[BEGIN PROVIDED INFORMATION]

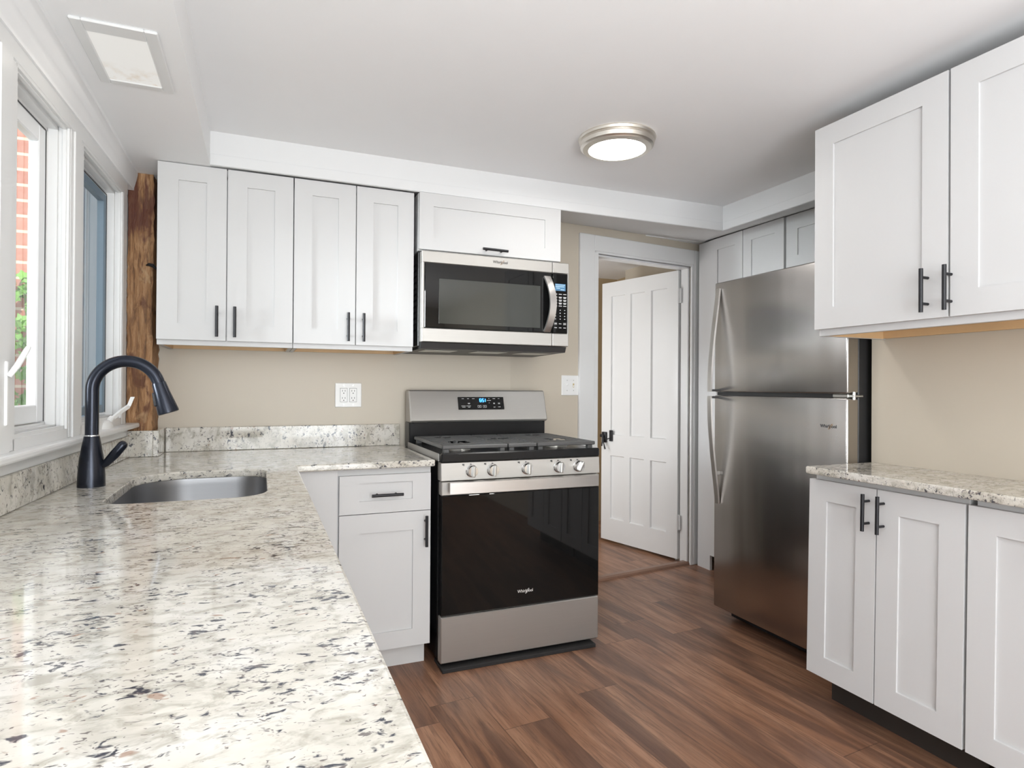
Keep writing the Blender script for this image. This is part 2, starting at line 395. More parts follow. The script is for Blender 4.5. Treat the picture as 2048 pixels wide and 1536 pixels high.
# ------------------------------------------------------------------ shell
struct('floor', MB().box((-.62, YR - .1, -.06), (4.4, 3.0, 0)), M['floor'], 'brown wood-look plank floor running through the kitchen', 'floor')
struct('ceiling', MB().box((-.7, YR - .1, CEIL), (3.4, .40, CEIL + .1)), M['ceil'], 'smooth white painted ceiling', 'ceiling')
struct('wall_back', MB().prism([(-.582, WB), (1.30, .048), (1.30, .17), (-.582, .17)], 2, 0, CEIL), M['wall'], 'beige wall above the granite behind the range', 'wall')
m = MB(DX); OL, OR, OT = .60, 1.381, 1.997
m.box((0, 0, 0), (OL, .12, CEIL)); m.box((OR, 0, 0), (2.0, .12, CEIL)); m.box((OL, 0, OT), (OR, .12, CEIL))
struct('wall_doorway', m, M['wall'], 'tan wall around the white door', 'wall')
struct('wall_right', MB().box((2.255, YR - .1, 0), (3.4, -1.418, CEIL)), M['wall'], 'cream wall above the right counter', 'wall')
struct('wall_alcove', MB().box((3.36, -1.418, 0), (3.46, .6, CEIL)), M['wall'], 'wall at the back of the refrigerator alcove', 'wall')
m = MB(); RZ0, RZ1, RA0, RA1 = .2, 2.05, -.45, 1.25
m.box((-.9, YR - .1, 0), (RA0, YR, CEIL)); m.box((RA1, YR - .1, 0), (2.5, YR, CEIL)); m.box((RA0, YR - .1, 0), (RA1, YR, RZ0)); m.box((RA0, YR - .1, RZ1), (RA1, YR, CEIL))
struct('wall_rear', m, M['wall'], 'beige wall with an added window behind the camera', 'wall')
# window wall
WLX = -.535
OPS = [(-1.97, -1.45), (-1.324, -.927), (-.803, -.284)]; WZ0, WZ1 = 1.05, 1.955
m = MB(LX)
ys = [YR] + [y for o in OPS for y in o] + [.17]
m.box((WLX - .055, YR, 0), (WLX, .17, WZ0 - .035)); m.box((WLX - .055, YR, WZ1 + .02), (WLX, .17, CEIL))
for i in range(0, len(ys), 2): m.box((WLX - .055, ys[i], WZ0 - .035), (WLX, ys[i + 1], WZ1 + .02))
struct('wall_left', m, M['ceil'], 'white wall holding the row of casement windows', 'wall')
# casings around the row of windows
m = MB(LX); cx0, cx1 = WLX, -.5155
m.box((cx0, -2.05, WZ1), (cx1, -.216, 2.012), .003)
for a, b in ((-2.05, -1.97), (-1.45, -1.324), (-.927, -.803), (-.284, -.216)):
    m.box((cx0 + .0005, a, WZ0 - .03), (cx1, b, WZ1), .004)
    if b - a > .1: m.box((cx1 - .002, a + .03, WZ0 - .03), (cx1 + .004, b - .03, WZ1 + .0), .002)
struct('trim_1', m, M['trim'], 'white casing around the row of windows', 'window trim')
m = MB(LX); m.box((WLX - .06, -2.12, 1.002), (-.482, -.13, 1.022), .006, 2)
struct('trim_2', m, M['trim'], 'white window sill above the left granite splash', 'window sill')
m = MB(LX); m.box((WLX, -3.3, .968), (-.52, -.165, 1.002), .002)
struct('trim_3', m, M['trim'], 'white apron board under the window sill', 'trim')
m = MB(); hv = []
for y in (-4.2, -.135):
    sx = LS * (y + .5); hv.append([m.b.verts.new(p) for p in ((-.60 + sx, y, 2.002), (-.60 + sx, y, SZ + .01), (-.483, y, SZ + .01), (-.484, y, SZ - .012), (-.497 + sx * .6, y, SZ - .040), (-.509 + sx, y, 2.014), (-.510 + sx, y, 2.002))])
m.b.faces.new(hv[0]); m.b.faces.new(hv[1])
for k in range(7): m.b.faces.new((hv[0][k], hv[0][(k + 1) % 7], hv[1][(k + 1) % 7], hv[1][k]))
bmesh.ops.recalc_face_normals(m.b, faces=m.b.faces)
struct('trim_4', m, M['ceil'], 'white header board above the windows', 'trim', angle=50)
# bulkhead over the sink with an opening for the recessed light
BX = -.195; rx0, rx1, ry0, ry1 = -.425, -.267, -1.31, -1.02
m = MB(); m.box((-.7, ry1, SZ), (BX, WB, CEIL)); m.box((-.7, -4.6, SZ), (BX, ry0, CEIL)); m.box((-.7, ry0, SZ), (rx0, ry1, CEIL)); m.box((rx1, ry0, SZ), (BX, ry1, CEIL)); m.box((rx0, ry0, SZ + .1), (rx1, ry1, CEIL))
struct('ceiling_bulkhead', m, M['ceil'], 'dropped white bulkhead along the window wall', 'bulkhead')
# soffit: back run + right run
def P(nb, pts): return [nb.verts.new(p) for p in pts]
nb = MB()
b = nb.b
A = [(BX, SOF, SZ), (1.40, SOF, SZ), (2.436, SOF, SZ), (2.436, -1.418, SZ)]
top = [b.verts.new((x, y, CEIL)) for x, y, z in A]; bot = [b.verts.new(p) for p in A]
wl = [(BX, WB, SZ + .02), (1.40, .062, 2.150), (2.76, .230, 2.167), (2.76, -1.418, 2.150)]
inn = [b.verts.new(p) for p in wl]; out = [b.verts.new((x, y, CEIL)) for x, y, z in wl]
for i in range(3):
    b.faces.new((top[i], top[i + 1], bot[i + 1], bot[i])); b.faces.new((bot[i], bot[i + 1], inn[i + 1], inn[i])); b.faces.new((inn[i], inn[i + 1], out[i + 1], out[i]))
bmesh.ops.recalc_face_normals(b, faces=b.faces)
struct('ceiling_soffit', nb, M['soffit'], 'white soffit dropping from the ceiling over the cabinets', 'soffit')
m = MB(); m.box((BX, SOF - .005, SZ + .001), (2.431, SOF, 2.126), .0012); m.box((2.431, SOF - .005, SZ + .001), (2.436, -1.418, 2.126), .0012)
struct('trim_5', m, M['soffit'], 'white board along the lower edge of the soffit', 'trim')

# windows
def window(n, y0, y1, label):
    root = thing('window_%d' % n, (WLX, (y0 + y1) / 2, WZ0 - .03), label, 'window', None, 'structure')
    m = MB(LX); x0, x1 = -.594, -.5165; big = n != 3
    m.box((x0, y0 - .001, WZ0 - .03), (x1, y0 + .008, WZ1)); m.box((x0, y1 - .008, WZ0 - .03), (x1, y1 + .001, WZ1))
    m.box((x0, y0, WZ1 - .008), (x1, y1, WZ1 + .001)); m.box((x0, y0, WZ0 - .03), (x1, y1, WZ0))
    for a, c, e in ((-.532, -.523, .014), (-.5665, -.543, .020), (-.594, -.5665, .030 if big else .022)):      # stepped stops
        m.box((a, y0, WZ0), (c, y0 + e, WZ1)); m.box((a, y1 - e, WZ0), (c, y1, WZ1)); m.box((a, y0, WZ1 - e), (c, y1, WZ1)); m.box((a, y0, WZ0), (c, y1, WZ0 + e * .7))
    m.build('window_frame', M['trim'], root)
    m = MB(LX); wd = .050 if big else .03; a0, a1, z0, z1 = y0 + .032, y1 - (.034 if big else .024), WZ0 + .024, WZ1 - .032; xs0, xs1 = -.593, -.5675
    for q in (((xs0, a0, z0), (xs1, a0 + wd, z1)), ((xs0, a1 - wd, z0), (xs1, a1, z1)), ((xs0, a0 + wd, z0), (xs1, a1 - wd, z0 + wd)), ((xs0, a0 + wd, z1 - wd), (xs1, a1 - wd, z1))):
        m.box(*q, .003)
    sash = m.build('sash', M['sash'] if big else M['siding'], root)
    m = MB(LX); g = .004
    for q in (((-.568, a1, z0), (-.5665, a1 + g, z1)), ((-.568, a0, z1), (-.5665, a1, z1 + g))): m.box(*q)
    m.build('weather_strip', M['side'], sash)
    MB(LX).box((-.583, a0 + wd - .003, z0 + wd - .003), (-.580, a1 - wd + .003, z1 - wd + .003)).build('pane', M['glass'], sash)
    return root
w1 = window(1, *OPS[0], 'casement window nearest the camera, mostly beyond the picture edge')
w2 = window(2, *OPS[1], 'casement window through which brick and ivy show')
w3 = window(3, *OPS[2], 'casement window beside the timber post with blue-grey view')
# lock lever on the first window, crank on the third
m = MB(LX); yl = -1.372
m.box((-.5165, yl - .016, 1.085), (-.507, yl - .002, 1.235), .003); m.build('lock_plate', M['plastic'], w1)
m = MB(LX); m.tube([(-.505, yl - .012, 1.20), (-.492, yl - .004, 1.225), (-.482, yl + .018, 1.262), (-.480, yl + .026, 1.272)], [.006, .007, .0065, .005], 10)
m.build('lock_lever', M['plastic'], w1, angle=60)
m = MB(LX); yc = -.50
prof = [(.0, .030), (.022, .028), (.033, .020), (.04, .006), (.041, 0)]
m.lathe(prof, (-.527, yc, 1.022), 24, Matrix.Diagonal((.75, 1.6, 1, 1)))
hs = m.build('crank_housing', M['plastic'], w3, angle=60)
m = MB(LX); m.cyl((-.520, yc + .035, 1.043), (-.513, yc + .058, 1.058), .011, .010, 16)
m.tube([(-.513, yc + .050, 1.052), (-.495, yc + .10, 1.078), (-.478, yc + .150, 1.098)], .007, flat=((0, 0, 1), .014, .010))
m.tube([(-.478, yc + .146, 1.096), (-.470, yc + .158, 1.125), (-.468, yc + .162, 1.132)], .007, flat=((1, .3, 0), .014, .012))
m.build('crank_arm', M['plastic'], hs)

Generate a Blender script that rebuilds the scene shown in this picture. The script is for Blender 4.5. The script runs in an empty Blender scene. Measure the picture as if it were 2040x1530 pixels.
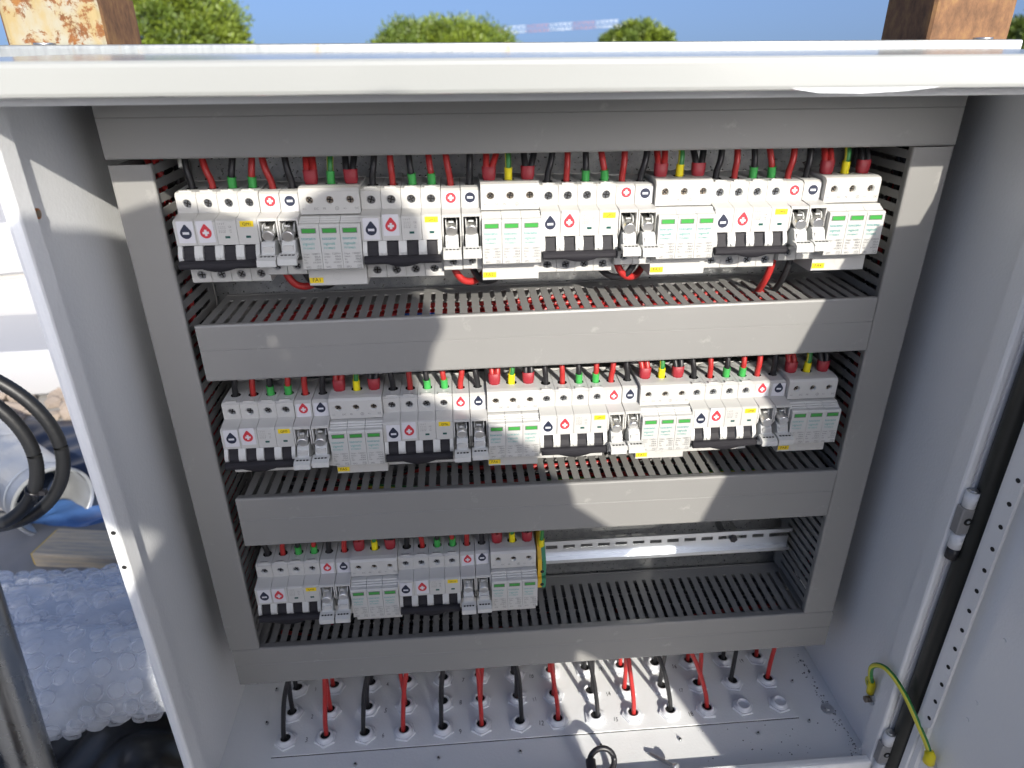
import bpy, bmesh, math, random
from mathutils import Vector, Matrix
random.seed(7)
R = math.radians
scene = bpy.context.scene
col = scene.collection

# ------------------------------------------------------------------ camera
FPX = 1380.0
PITCH, YAW, ROLL = 0.4527, 0.0774, -0.0064
CAM = Vector((-0.0319, -0.6347, 0.8684))
fw = Vector((math.sin(YAW)*math.cos(PITCH), math.cos(YAW)*math.cos(PITCH), -math.sin(PITCH)))
r0 = Vector((math.cos(YAW), -math.sin(YAW), 0))
u0 = r0.cross(fw)
rt = r0*math.cos(ROLL)+u0*math.sin(ROLL)
up = -r0*math.sin(ROLL)+u0*math.cos(ROLL)
cd = bpy.data.cameras.new('camera')
cd.sensor_width = 36.0
cd.lens = FPX/2040*36
cd.clip_start = 0.02
cd.clip_end = 5000
cd.dof.use_dof = True
cd.dof.focus_distance = 0.74
cd.dof.aperture_fstop = 6.5
cam = bpy.data.objects.new('camera', cd)
col.objects.link(cam)
cam.matrix_world = Matrix(((rt.x, up.x, -fw.x, CAM.x), (rt.y, up.y, -fw.y, CAM.y), (rt.z, up.z, -fw.z, CAM.z), (0, 0, 0, 1)))
scene.camera = cam

# ------------------------------------------------------------------ sky, sun, exposure
TOSUN = Vector((0.32, -1.0, 0.52)).normalized()
ELEV = math.asin(TOSUN.z)
AZ = math.atan2(TOSUN.x, TOSUN.y)
world = bpy.data.worlds.new('World')
scene.world = world
world.use_nodes = True
nt = world.node_tree
bg = nt.nodes['Background']
sky = nt.nodes.new('ShaderNodeTexSky')
sky.sky_type = 'NISHITA'
sky.sun_disc = False
sky.sun_elevation = ELEV
sky.sun_rotation = AZ
sky.altitude = 0
sky.air_density = 0.6
sky.dust_density = 6.2
sky.ozone_density = 4.2
# sky lookup raised a few degrees, hiding its dark horizon band
tcw = nt.nodes.new('ShaderNodeTexCoord'); vm = nt.nodes.new('ShaderNodeVectorMath'); vm.operation = 'ADD'; vm.inputs[1].default_value = (0, 0, 0.12)
nt.links.new(tcw.outputs['Generated'], vm.inputs[0]); nt.links.new(vm.outputs[0], sky.inputs[0])
nt.links.new(sky.outputs[0], bg.inputs[0])
bg.inputs[1].default_value = 0.15
sd = bpy.data.lights.new('sun', 'SUN')
sd.energy = 3.4
sd.angle = R(0.55)
sd.color = (1.0, 0.94, 0.84)
sun = bpy.data.objects.new('sun', sd)
col.objects.link(sun)
sun.rotation_euler = TOSUN.to_track_quat('Z', 'Y').to_euler()
sun.location = TOSUN*20
scene.view_settings.view_transform = 'Standard'
scene.view_settings.look = 'None'
scene.view_settings.exposure = 0.86
scene.view_settings.gamma = 1.0
scene.render.resolution_x = 1024
scene.render.resolution_y = 768

# ------------------------------------------------------------------ materials
MATS = {}
def mat(name, color, rough=0.5, metal=0.0, var=0.0, vscale=30.0, bump=0.0, bscale=200.0, coat=0.0, spec=0.5,
        trans=0.0, sss=0.0, color2=None, c2lo=0.5, c2hi=0.6, c2scale=20.0, rvar=0.0, stretch=None):
    m = bpy.data.materials.new(name)
    m.use_nodes = True
    t = m.node_tree
    b = t.nodes['Principled BSDF']
    b.inputs['Base Color'].default_value = (*color, 1)
    b.inputs['Roughness'].default_value = rough
    b.inputs['Metallic'].default_value = metal
    b.inputs['Coat Weight'].default_value = coat
    b.inputs['Specular IOR Level'].default_value = spec
    b.inputs['Transmission Weight'].default_value = trans
    if sss:
        b.inputs['Subsurface Weight'].default_value = sss
        b.inputs['Subsurface Radius'].default_value = (0.003, 0.003, 0.003)
    tc = t.nodes.new('ShaderNodeTexCoord')
    vec = tc.outputs['Object']
    if stretch:
        mp = t.nodes.new('ShaderNodeMapping')
        mp.inputs['Scale'].default_value = stretch
        t.links.new(vec, mp.inputs[0]); vec = mp.outputs[0]
    cur = None
    if var or color2:
        n = t.nodes.new('ShaderNodeTexNoise')
        n.inputs['Scale'].default_value = vscale
        n.inputs['Detail'].default_value = 6
        t.links.new(vec, n.inputs['Vector'])
        mx = t.nodes.new('ShaderNodeMix'); mx.data_type = 'RGBA'
        mx.inputs[6].default_value = tuple(c*(1-var) for c in color)+(1,)
        mx.inputs[7].default_value = tuple(min(1, c*(1+var)) for c in color)+(1,)
        t.links.new(n.outputs[0], mx.inputs[0])
        cur = mx.outputs[2]
        if rvar:
            mr = t.nodes.new('ShaderNodeMapRange')
            mr.inputs[3].default_value = rough-rvar; mr.inputs[4].default_value = rough+rvar
            mr.inputs[1].default_value = 0.3; mr.inputs[2].default_value = 0.7
            t.links.new(n.outputs[0], mr.inputs[0]); t.links.new(mr.outputs[0], b.inputs['Roughness'])
    if color2:
        n2 = t.nodes.new('ShaderNodeTexNoise')
        n2.inputs['Scale'].default_value = c2scale
        n2.inputs['Detail'].default_value = 8
        n2.inputs['Roughness'].default_value = 0.65
        t.links.new(vec, n2.inputs['Vector'])
        rp = t.nodes.new('ShaderNodeMapRange')
        rp.inputs[1].default_value = c2lo; rp.inputs[2].default_value = c2hi
        t.links.new(n2.outputs[0], rp.inputs[0])
        mx2 = t.nodes.new('ShaderNodeMix'); mx2.data_type = 'RGBA'
        t.links.new(rp.outputs[0], mx2.inputs[0])
        t.links.new(cur, mx2.inputs[6])
        mx2.inputs[7].default_value = (*color2, 1)
        cur = mx2.outputs[2]
    if cur:
        t.links.new(cur, b.inputs['Base Color'])
    if bump:
        nb = t.nodes.new('ShaderNodeTexNoise')
        nb.inputs['Scale'].default_value = bscale
        nb.inputs['Detail'].default_value = 3
        t.links.new(vec, nb.inputs['Vector'])
        bp = t.nodes.new('ShaderNodeBump')
        bp.inputs['Strength'].default_value = bump
        bp.inputs['Distance'].default_value = 0.001
        t.links.new(nb.outputs[0], bp.inputs['Height'])
        t.links.new(bp.outputs[0], b.inputs['Normal'])
    MATS[name] = m
    return m

mat('powder_coat', (0.78, 0.795, 0.80), 0.24, bump=0.28, bscale=320, var=0.02, vscale=4)
mat('roof_coat', (0.32, 0.33, 0.318), 0.16, bump=0.06, bscale=260, var=0.02, vscale=6)
mat('duct_pvc', (0.245, 0.243, 0.234), 0.40, var=0.09, vscale=6, bump=0.05, bscale=500, color2=(0.32, 0.315, 0.30), c2lo=0.63, c2hi=0.74, c2scale=34, rvar=0.08)
mat('duct_inner', (0.22, 0.218, 0.21), 0.5, var=0.05, vscale=20)
mat('device', (0.50, 0.497, 0.475), 0.42, var=0.015, vscale=30)
mat('device_grey', (0.50, 0.51, 0.50), 0.45)
mat('guard', (0.53, 0.535, 0.515), 0.3)
mat('cartridge', (0.50, 0.50, 0.48), 0.42)
mat('black_plastic', (0.018, 0.018, 0.022), 0.38)
mat('dark_hole', (0.012, 0.012, 0.012), 0.8)
mat('zinc', (0.62, 0.63, 0.64), 0.32, metal=1.0, var=0.1, vscale=300)
mat('screw_zinc', (0.30, 0.31, 0.33), 0.28, metal=1.0, var=0.2, vscale=500)
mat('handle_black', (0.022, 0.021, 0.025), 0.6, spec=0.25)
mat('brass_dull', (0.30, 0.25, 0.20), 0.34, metal=1.0)
mat('fuse_cap', (0.80, 0.79, 0.77), 0.34, metal=1.0, var=0.06, vscale=200)
mat('galvanised', (0.36, 0.37, 0.37), 0.36, metal=0.9, var=0.22, vscale=300, rvar=0.12, color2=(0.29, 0.30, 0.305), c2lo=0.42, c2hi=0.62, c2scale=150)
mat('rail_zinc', (0.72, 0.75, 0.78), 0.30, metal=0.95, var=0.06, vscale=40, stretch=(1, 20, 20))
mat('strut_galv', (0.34, 0.36, 0.36), 0.45, metal=0.6, var=0.2, vscale=90, stretch=(4, 1, 0.6), color2=(0.36, 0.27, 0.14), c2lo=0.60, c2hi=0.72, c2scale=14, rvar=0.1)
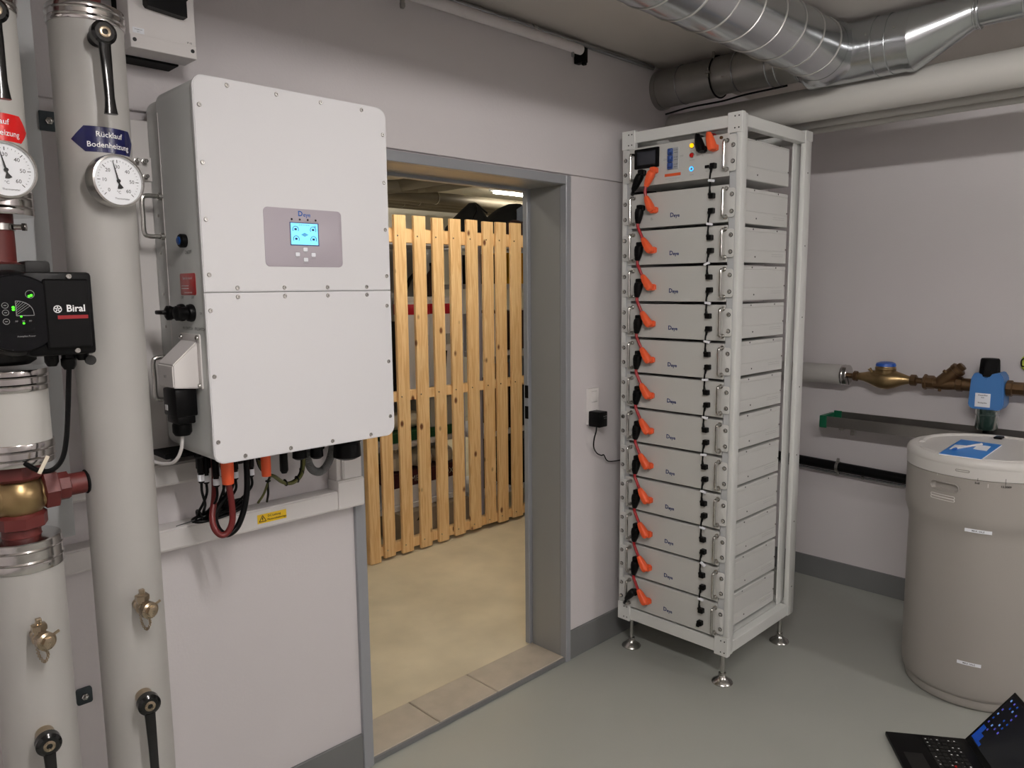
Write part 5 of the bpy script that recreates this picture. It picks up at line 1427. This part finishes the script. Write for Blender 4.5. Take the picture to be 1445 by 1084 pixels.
bm = NB(); cyl(bm, (-.815, -1.224, .9807), (-.660, -1.272, .9807), .0044, 16); part('barrel', bm, 'plastic_white', t)
bm = NB(); lathe(bm, [(.0044, 0), (.0048, .004), (.0035, .018), (.001, .028)], (-.815, -1.224, .9807), (-.955, .296, 0), 14); part('tip', bm, 'print_blue', t)
bm = NB(); box(bm, -.70, -.664, -1.2725, -1.2705, .9845, .9860); part('pocket_clip', bm, 'plastic_white', t)

# ================================================================== wall socket and adapter left of the rack
t = thing('wall_socket', 'white double socket and switch plate on the wall left of the rack', 'socket', (-1.512, 0, 1.02))
bm = NB(); slab(bm, .074, .156, .004, (-1.513, -.011, 1.098), X1, Z1, (0, .0105, 0), .002); part('plate', bm, 'plastic_white', t)
bm = NB(); slab(bm, .034, .044, .003, (-1.508, -.0145, 1.140), X1, Z1, (0, .004, 0), .001); part('rocker', bm, 'trunk_white', t)
bm = NB(); slab(bm, .050, .060, .003, (-1.513, -.0125, 1.058), X1, Z1, (0, .002, 0), .0006); part('socket_face', bm, 'trunk_white', t)
bm = NB(); box(bm, -1.527, -1.489, -.0116, -.0106, 1.1158, 1.1170); box(bm, -1.527, -1.489, -.0116, -.0106, 1.1632, 1.1640); part('joint_line', bm, 'print_grey', t)
t = thing('power_adapter', 'black plug-in power adapter in the socket left of the rack', 'adapter', (-1.52, -.03, 1.05))
bm = NB(); box(bm, -1.551, -1.497, -.075, -.0145, 1.016, 1.082, bev=.004); ad = part('housing', bm, 'black_plastic', t)
bm = NB(); text(bm, 'ADAPTER', .006, (-1.514, -.0755, 1.062), X1, Z1); text(bm, '12V 2A', .006, (-1.514, -.0755, 1.053), X1, Z1); part('lettering', bm, 'print_grey', ad)
bm = NB(); tube(bm, [(-1.535, -.045, 1.018), (-1.537, -.045, .995), (-1.543, -.04, .965), (-1.534, -.03, .925), (-1.508, -.025, .895), (-1.470, -.02, .877), (-1.452, -.02, .876), (-1.432, -.02, .850), (-1.40, -.02, .838), (-1.30, -.02, .83)], [.0032, .0024], 8); part('cord', bm, 'black_plastic', t)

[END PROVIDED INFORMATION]

■ **SET EXERCISE**
Retype exactly, and only, the lines from the one containing "struct('ceiling_soffit', nb, M['soffit'], 'white" through the one containing "struct('trim_5', m, M['soffit'], 'white", both included.

■ **TASK RESPONSE**
struct('ceiling_soffit', nb, M['soffit'], 'white soffit dropping from the ceiling over the cabinets', 'soffit')
m = MB(); m.box((BX, SOF - .005, SZ + .001), (2.431, SOF, 2.126), .0012); m.box((2.431, SOF - .005, SZ + .001), (2.436, -1.418, 2.126), .0012)
struct('trim_5', m, M['soffit'], 'white board along the lower edge of the soffit', 'trim')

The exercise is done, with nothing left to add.